Luis Enrique ha ido sacando algunos de sus sombreros y se los ha ido poniendo encima de su cabeza despoblada. No se ha quitado, eso sí, el delantal negro con marcas de pintura que lleva puesto. "Lo que más trabajo son los sombreros Panamá, de ala un poquito más ancha, el Fedora y el Trilby, que es como un sombrero tirolés. El Fedora suele ser de fieltro en vez de paja. Y luego las pamelas, claro. Eso en verano. En invierno hago boinas y sombreros de fieltro. Uso gorra y sombrero siempre. Mira, este me lo he pintado para mí, un Trillby. Lo vendo más para hombre, pero a las mujeres les está gustando cada vez más. Yo me propuse no hacer solo sombreros para la playa, que se pudieran llevar también por la ciudad. Y yo lo llevo, vaya. Aunque en València lo lleva poca gente".
El precio oscila entre los 30 euros de un trillby y los 55 de alguna pamela. Sobre la mesa descansa una que es para una mujer que le llevó el vestido y los zapatos que iba a vestir en una comunión y quería un tocado a juego. También está quien llega y le pide un dibujo concreto. Entonces Luisen tuerce una mueca. "A veces me piden dibujos concretos pero casi siempre me niego a hacerlos. Si te gustan los perros, déjame que me inspire y yo te hago un diseño relacionado con los perros, pero no me traigas la foto de tu perrito porque me aburre muchísimo reproducirlo".

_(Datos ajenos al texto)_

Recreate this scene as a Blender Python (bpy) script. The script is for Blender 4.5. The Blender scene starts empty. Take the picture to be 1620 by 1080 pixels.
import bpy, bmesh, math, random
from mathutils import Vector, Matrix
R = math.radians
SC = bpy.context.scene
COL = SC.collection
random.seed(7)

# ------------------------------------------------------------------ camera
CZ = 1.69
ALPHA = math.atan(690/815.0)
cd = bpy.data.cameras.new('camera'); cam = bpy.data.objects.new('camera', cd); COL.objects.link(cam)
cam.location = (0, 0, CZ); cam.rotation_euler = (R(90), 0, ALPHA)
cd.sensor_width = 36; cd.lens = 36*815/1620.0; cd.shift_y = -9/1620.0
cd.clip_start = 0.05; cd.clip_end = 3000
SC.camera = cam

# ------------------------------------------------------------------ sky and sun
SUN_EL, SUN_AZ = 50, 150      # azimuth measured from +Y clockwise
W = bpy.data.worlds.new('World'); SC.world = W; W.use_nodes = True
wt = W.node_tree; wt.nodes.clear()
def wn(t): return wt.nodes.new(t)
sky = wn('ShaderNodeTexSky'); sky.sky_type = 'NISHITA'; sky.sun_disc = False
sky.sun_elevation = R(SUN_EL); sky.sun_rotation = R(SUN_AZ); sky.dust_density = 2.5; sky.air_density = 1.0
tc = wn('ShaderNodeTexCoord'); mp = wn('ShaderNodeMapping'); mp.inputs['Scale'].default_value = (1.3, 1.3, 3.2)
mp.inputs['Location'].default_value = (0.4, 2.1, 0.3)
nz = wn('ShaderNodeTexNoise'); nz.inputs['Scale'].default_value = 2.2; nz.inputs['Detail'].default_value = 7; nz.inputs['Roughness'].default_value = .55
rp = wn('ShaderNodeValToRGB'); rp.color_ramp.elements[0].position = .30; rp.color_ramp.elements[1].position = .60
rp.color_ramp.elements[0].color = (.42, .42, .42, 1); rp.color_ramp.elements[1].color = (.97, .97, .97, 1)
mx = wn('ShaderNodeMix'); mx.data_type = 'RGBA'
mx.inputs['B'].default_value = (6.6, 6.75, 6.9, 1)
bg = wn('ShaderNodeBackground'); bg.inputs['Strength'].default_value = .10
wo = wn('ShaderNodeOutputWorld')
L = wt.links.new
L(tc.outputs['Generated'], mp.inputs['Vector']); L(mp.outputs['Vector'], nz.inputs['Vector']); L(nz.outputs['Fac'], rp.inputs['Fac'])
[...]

Algunos influencers de fuera de España ya han empezado a dar a conocer su obra. Al artista no le gusta dar nombres, aunque cuenta que hace unos días estaba pintando en el Mercado de Tapinería y se le acercó un jugador de balonmano que le hizo un encargo y le pidió que se lo enviara a Eslovenia.
Él los pinta sobre todo con acrílico de la marca Goya, como el pintor, obvio, y al acabar, cuando ya está seco, le aplica un barniz para fijar la pintura y que no se deshaga si se moja. Suele hacer uno o dos al día. A él le encanta el azul y todos sus sombreros tienen esas tonalidades. Entre gorras y sombreros, suma una veintena. Cree que no tardará en poder vivir de esto, pero al principio fue difícil porque se instaló en Ruzafa y no encontró a nadie que le ayudara a dar los pasos que tenía que dar un artista para vender su obra. Por eso ahora se ha juntado con otros y ha fundado la Associació Russafa Artística (ARA). Luisen es el presidente y dice que está para ayudar a otros artistas y artesanos del barrio.
Su rincón es acogedor y su rostro, el de un tipo feliz con su quehacer. Allí, antes, hubo pintores y una librería de lance. Ahora es la tienda y el taller de 'El pintor de sombreros', y también uno de los escaparates más llamativos de Ruzafa.